3 Responses to “Lloyd Kellam Remembers Cape Charles (and Ol’ Sud Bell)”

  1. John C. Bell on May 7th, 2015 11:48 am

    Sud Bell was my Grandfather, he passed in 1957 at the age of 57 the year I was born. Do you know of any songs he may have recorded? I know he had a band called the String Quartet.

  2. Nancy Lewis on July 3rd, 2015 4:01 pm

    Sud Bell was my grandfather to whom I never met. He died before I was born. He was my mother’s (Evelyn Lewis) father (his youngest child). I was named after my grandmother Nancy Thornton Bell. She died from complications of child birth following having my mother in 1934, My grandmother’s sister, Ida Thornton (Finney, Lipscomb, Jarvis) raised my mom (she weighed 4 pounds, in 1934, premature babies didn’t survive).
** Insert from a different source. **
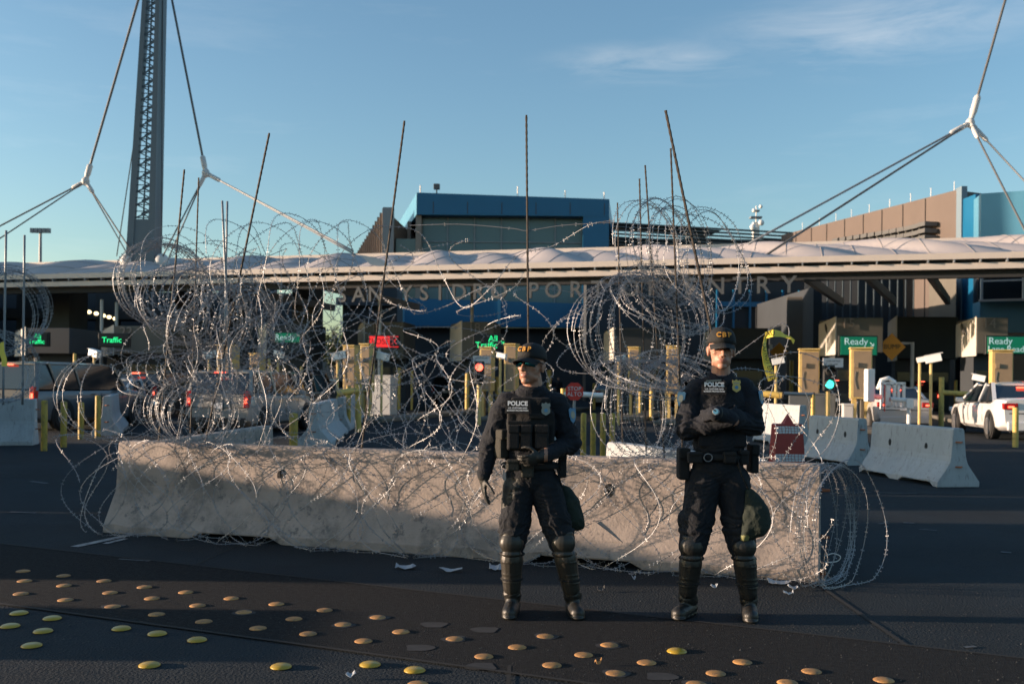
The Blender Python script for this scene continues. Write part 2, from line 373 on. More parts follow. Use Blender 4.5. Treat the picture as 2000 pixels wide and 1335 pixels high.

I have heard many tales about my grandfather and regret I did not know him. My mom always said she was musically talented as well, she could play the radio!

  3. Robert Houseknecht on July 7th, 2015 6:49 pm

    Southy (Sud) Mitchell Bell is my great-grandfather; he was born 1881 and died 1949. He visited my mother’s family, Rosemary Bell Houseknecht, in Newport News, Va. fairly often with a parade of children and folks behind him as he played the banjo walking down the street to her home on 36th Street. They always knew when he was coming 15 minutes before he arrived due to the music and parade that always seemed to follow him. To the Lewis Family: although you sold it in 2010, I ate at your restaurant, Island House, today. The food was still quite good :) I plan on taking my boat to Hog Island just to reconnect to the family past. I live in Virginia Beach. I hear you know my uncle Mitchell Bell.